SAN DIEGO -- A man accused of killing a 7-year-old neighbor may have lurked up to an hour in the sleeping girl's bedroom before abducting her, a prosecutor said Tuesday during closing arguments in the suspect's murder trial.
"He gets penned in and hides somewhere, probably in her room," Jeff Dusek told jurors. "The bottom line is, though, he did it."
It was the first time Dusek detailed the prosecution's theory of how the 50-year-old defendant, David Westerfield, allegedly snatched Danielle Van Dam from her home two doors away.
The defense was to present its closing arguments later Tuesday.
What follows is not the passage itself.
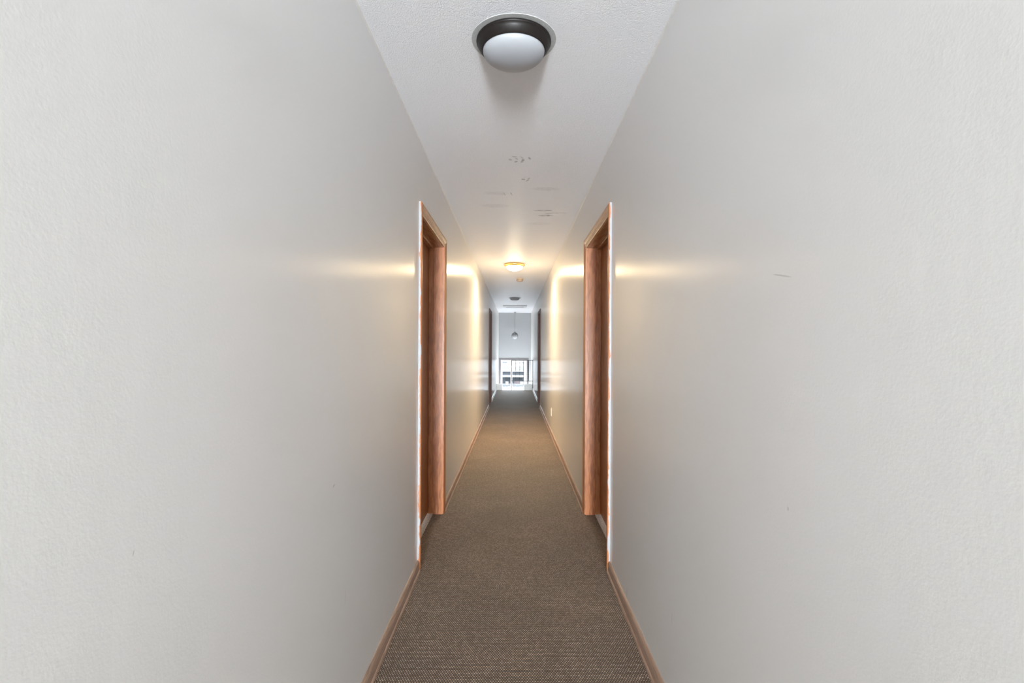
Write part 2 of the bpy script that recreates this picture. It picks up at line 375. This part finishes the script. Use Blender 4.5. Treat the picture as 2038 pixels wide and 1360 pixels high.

Westerfield has pleaded innocent to charges of kidnapping, murder and possession of child pornography.
Danielle was last seen alive when her father put her to bed Feb. 1. Her nude body was found nearly a month later east of the suburb of El Cajon.
Dusek said the girl's fingerprints were found on a headboard in Westerfield's motor home, her hair was found in bedding at his house, and her blood was on a carpet in the motor home and on a jacket that he had dry cleaned.
Westerfield also gave a "phony alibi" about where he was the weekend the girl vanished, Dusek argued.
"He tells us where he went most of the time, but he left off big chunks ... all of the incriminating things," Dusek told the jury.
Westerfield sat impassively as the prosecutor spoke.
Dusek said authorities believe Westerfield left a neighborhood bar where he had seen Danielle's mother and sneaked into the Van Dams' house through an unlocked door at the side of the garage.
Danielle, her father and two brothers were asleep but a short time later the mother and some friends arrived.
Westerfield hid, probably in Danielle's bedroom, while they and the father chatted, the prosecutor said. He waited until the parents went to sleep, then fled with the girl through a sliding glass door at the rear of the home, Dusek said.
Westerfield took the girl to his home and then on a trip in his motor home, the prosecutor said.
He did not speculate on where or how the girl was killed.
The defense has argued that the parents' lifestyle, which included marijuana and extramarital sex, might have exposed Danielle to strangers who could have harmed her.
But Dusek said police quickly eliminated friends and acquaintances, as well as Westerfield's 18-year-old son, as suspects.